Plus, the Tories are planning on making all this worse. The TUC said:
Ministers are currently looking to water down rules on how working time is recorded by employers in the UK, which they could impose using powers in the controversial REUL (Retained EU Law) Act.
This could significantly weaken our already-inadequate enforcement system even further, making it more difficult for labour market inspectors to prove non-compliance.
So, what’s to be done?
Join a bloody union
TUC general secretary Paul Nowak said:
No one should be pushed to the brink because of their job.
Gruelling hours, pace and expectations at work are growing problems up and down the country. This is a recipe for burnt out Britain.
Chronic staff shortages, intrusive surveillance tech and poor enforcement of workers’ rights have all combined to create a perfect storm.

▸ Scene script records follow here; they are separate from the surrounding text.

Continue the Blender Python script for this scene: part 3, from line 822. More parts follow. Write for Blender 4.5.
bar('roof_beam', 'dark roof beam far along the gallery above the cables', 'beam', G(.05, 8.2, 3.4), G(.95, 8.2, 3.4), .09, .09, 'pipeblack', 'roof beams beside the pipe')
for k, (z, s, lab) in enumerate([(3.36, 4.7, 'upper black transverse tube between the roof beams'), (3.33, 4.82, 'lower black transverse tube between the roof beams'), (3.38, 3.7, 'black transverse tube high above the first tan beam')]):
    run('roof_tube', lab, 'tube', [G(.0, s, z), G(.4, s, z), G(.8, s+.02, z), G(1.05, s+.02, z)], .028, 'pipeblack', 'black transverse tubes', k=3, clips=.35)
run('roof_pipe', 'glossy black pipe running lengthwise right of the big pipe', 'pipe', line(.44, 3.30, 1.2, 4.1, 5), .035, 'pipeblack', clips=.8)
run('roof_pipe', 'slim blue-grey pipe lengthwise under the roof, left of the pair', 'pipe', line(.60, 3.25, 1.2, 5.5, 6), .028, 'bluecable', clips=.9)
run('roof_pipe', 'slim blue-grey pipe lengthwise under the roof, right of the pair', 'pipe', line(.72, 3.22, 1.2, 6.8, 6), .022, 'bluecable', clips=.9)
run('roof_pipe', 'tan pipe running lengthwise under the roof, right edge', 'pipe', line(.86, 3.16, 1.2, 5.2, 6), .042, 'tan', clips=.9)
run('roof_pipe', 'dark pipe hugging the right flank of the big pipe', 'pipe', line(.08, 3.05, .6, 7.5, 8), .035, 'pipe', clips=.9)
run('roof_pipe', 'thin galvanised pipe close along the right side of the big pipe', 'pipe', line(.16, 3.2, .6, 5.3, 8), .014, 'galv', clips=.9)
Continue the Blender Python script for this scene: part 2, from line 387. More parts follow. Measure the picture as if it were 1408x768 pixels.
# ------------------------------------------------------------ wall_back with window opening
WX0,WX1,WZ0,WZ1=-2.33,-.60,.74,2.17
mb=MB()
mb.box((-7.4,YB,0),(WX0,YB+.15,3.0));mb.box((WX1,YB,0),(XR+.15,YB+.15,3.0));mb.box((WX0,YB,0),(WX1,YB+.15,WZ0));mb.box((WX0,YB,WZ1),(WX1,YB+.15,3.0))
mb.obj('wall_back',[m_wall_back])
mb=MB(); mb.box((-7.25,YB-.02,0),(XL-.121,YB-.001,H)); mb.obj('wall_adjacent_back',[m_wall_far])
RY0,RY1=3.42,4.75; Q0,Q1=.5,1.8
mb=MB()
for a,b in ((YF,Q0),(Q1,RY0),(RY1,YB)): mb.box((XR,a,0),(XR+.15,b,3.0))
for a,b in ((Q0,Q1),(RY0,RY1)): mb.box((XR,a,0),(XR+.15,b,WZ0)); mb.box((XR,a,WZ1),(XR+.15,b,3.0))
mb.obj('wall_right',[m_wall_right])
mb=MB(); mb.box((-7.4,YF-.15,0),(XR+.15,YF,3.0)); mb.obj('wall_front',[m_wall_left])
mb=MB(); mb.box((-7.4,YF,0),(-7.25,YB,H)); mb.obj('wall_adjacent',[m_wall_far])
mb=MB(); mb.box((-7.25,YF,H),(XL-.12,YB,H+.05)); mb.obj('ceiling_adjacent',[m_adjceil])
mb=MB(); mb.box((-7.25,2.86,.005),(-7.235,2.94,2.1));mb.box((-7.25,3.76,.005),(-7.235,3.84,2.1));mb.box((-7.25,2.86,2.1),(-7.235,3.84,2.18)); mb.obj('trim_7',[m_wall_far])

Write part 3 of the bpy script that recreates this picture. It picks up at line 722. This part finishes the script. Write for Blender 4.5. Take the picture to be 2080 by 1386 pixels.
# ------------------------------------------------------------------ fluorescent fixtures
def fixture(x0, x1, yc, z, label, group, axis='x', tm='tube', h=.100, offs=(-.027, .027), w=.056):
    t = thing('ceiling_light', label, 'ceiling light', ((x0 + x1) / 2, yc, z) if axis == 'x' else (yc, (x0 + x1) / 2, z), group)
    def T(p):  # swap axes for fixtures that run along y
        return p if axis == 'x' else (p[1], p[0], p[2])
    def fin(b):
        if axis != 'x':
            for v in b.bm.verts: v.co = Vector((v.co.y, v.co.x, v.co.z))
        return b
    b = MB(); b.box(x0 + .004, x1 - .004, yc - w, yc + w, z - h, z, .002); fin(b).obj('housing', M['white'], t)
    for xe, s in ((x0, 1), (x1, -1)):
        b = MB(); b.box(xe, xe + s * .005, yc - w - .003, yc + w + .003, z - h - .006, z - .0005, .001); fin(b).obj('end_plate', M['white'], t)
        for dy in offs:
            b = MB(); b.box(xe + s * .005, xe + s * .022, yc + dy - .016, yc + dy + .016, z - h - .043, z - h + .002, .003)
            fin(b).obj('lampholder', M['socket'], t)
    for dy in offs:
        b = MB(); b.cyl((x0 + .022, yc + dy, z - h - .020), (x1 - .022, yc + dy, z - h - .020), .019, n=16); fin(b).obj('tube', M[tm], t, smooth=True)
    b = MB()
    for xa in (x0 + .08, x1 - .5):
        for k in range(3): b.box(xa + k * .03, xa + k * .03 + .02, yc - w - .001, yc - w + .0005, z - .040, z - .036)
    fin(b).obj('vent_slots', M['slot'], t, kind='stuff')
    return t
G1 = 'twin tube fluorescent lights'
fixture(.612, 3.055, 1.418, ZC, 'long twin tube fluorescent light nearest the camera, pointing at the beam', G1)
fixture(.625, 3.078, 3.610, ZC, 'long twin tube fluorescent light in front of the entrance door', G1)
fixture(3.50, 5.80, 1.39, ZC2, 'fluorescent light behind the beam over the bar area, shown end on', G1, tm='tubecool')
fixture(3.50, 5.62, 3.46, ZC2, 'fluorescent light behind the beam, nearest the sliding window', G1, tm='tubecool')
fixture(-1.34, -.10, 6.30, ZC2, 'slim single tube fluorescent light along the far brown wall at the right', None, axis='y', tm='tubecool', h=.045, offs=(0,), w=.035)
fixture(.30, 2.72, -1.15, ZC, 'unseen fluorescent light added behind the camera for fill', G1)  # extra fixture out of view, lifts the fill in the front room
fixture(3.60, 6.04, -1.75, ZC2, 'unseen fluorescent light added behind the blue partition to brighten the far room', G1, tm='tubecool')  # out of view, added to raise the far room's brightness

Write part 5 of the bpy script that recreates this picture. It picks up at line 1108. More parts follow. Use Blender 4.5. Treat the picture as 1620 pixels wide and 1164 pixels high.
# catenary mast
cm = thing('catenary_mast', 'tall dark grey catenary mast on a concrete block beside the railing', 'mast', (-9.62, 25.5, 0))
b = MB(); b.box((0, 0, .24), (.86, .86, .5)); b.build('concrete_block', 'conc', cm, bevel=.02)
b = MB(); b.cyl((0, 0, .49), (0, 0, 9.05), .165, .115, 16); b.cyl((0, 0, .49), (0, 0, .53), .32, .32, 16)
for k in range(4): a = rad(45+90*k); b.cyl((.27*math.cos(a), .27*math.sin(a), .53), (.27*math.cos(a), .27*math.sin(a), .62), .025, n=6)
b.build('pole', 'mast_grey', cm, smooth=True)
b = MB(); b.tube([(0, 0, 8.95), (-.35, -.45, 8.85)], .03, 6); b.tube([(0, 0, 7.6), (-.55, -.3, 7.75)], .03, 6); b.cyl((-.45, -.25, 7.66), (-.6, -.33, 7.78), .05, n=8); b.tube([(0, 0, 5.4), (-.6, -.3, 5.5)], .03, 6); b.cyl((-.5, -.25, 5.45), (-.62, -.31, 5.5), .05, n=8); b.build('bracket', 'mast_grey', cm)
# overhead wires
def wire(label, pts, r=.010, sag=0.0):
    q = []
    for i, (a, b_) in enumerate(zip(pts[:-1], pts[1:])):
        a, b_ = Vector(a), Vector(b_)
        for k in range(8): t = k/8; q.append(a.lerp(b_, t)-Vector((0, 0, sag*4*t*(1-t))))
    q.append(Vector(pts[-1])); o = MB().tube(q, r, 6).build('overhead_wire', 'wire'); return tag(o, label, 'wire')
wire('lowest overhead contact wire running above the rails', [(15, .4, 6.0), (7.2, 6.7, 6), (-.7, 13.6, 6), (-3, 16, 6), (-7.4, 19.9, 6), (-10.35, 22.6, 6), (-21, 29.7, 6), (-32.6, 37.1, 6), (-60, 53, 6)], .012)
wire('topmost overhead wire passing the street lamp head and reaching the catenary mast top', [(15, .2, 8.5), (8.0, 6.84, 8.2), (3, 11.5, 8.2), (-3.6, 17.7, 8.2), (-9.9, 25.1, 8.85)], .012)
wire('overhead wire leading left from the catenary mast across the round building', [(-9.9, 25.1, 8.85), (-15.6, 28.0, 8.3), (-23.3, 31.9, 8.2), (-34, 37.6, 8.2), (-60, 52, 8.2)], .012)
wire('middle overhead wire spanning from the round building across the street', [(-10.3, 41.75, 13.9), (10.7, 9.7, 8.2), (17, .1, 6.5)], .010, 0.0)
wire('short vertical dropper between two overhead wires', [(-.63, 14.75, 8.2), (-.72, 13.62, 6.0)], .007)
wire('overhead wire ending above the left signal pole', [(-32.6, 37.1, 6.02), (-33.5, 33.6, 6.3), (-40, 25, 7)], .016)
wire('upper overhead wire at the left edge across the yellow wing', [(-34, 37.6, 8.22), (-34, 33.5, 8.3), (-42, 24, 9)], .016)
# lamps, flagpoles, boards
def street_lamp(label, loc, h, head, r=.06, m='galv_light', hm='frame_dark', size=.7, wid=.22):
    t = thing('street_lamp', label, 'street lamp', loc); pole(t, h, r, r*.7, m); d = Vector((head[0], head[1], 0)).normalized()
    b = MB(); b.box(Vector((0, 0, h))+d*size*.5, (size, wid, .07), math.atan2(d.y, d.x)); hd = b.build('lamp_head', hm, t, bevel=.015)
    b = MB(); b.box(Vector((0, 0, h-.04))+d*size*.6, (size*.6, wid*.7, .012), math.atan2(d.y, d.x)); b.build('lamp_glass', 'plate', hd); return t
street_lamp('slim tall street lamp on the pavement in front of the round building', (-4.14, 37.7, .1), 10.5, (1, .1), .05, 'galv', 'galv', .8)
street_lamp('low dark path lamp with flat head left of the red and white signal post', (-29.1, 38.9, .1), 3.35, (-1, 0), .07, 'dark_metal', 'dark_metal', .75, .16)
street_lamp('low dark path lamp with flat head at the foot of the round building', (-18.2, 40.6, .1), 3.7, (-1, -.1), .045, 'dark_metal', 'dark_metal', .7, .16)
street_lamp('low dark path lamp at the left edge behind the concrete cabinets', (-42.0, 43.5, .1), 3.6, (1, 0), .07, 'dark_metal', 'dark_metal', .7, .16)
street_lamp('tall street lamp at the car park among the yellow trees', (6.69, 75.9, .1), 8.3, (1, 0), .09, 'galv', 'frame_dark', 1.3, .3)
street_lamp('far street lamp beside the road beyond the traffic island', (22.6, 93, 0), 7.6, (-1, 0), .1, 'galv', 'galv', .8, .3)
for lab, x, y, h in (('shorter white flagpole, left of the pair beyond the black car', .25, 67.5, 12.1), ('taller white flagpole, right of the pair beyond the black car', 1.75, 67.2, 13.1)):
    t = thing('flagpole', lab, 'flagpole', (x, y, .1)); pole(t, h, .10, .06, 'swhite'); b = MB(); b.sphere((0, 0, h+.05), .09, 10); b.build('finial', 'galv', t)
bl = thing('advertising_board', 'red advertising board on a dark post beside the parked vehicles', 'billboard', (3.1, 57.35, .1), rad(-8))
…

It’s little wonder that so many feel exhausted at the end of their working day.
It’s time to tackle ever-increasing work-intensity. That means strengthening enforcement so that workers can effectively exercise their rights.
It means introducing a right to disconnect to let workers properly switch off outside of working hours.
And it means making sure workers and unions are properly consulted on the use of AI and surveillance tech, and ensuring they are protected from punishing ways of working.
Of course, Nowak could have summed all that up quite easily: ‘join a bloody union’. While the trade unions in the UK are far from perfect, they are currently workers’ best defence against unscrupulous bosses who are earning off overworking and underpaying their staff.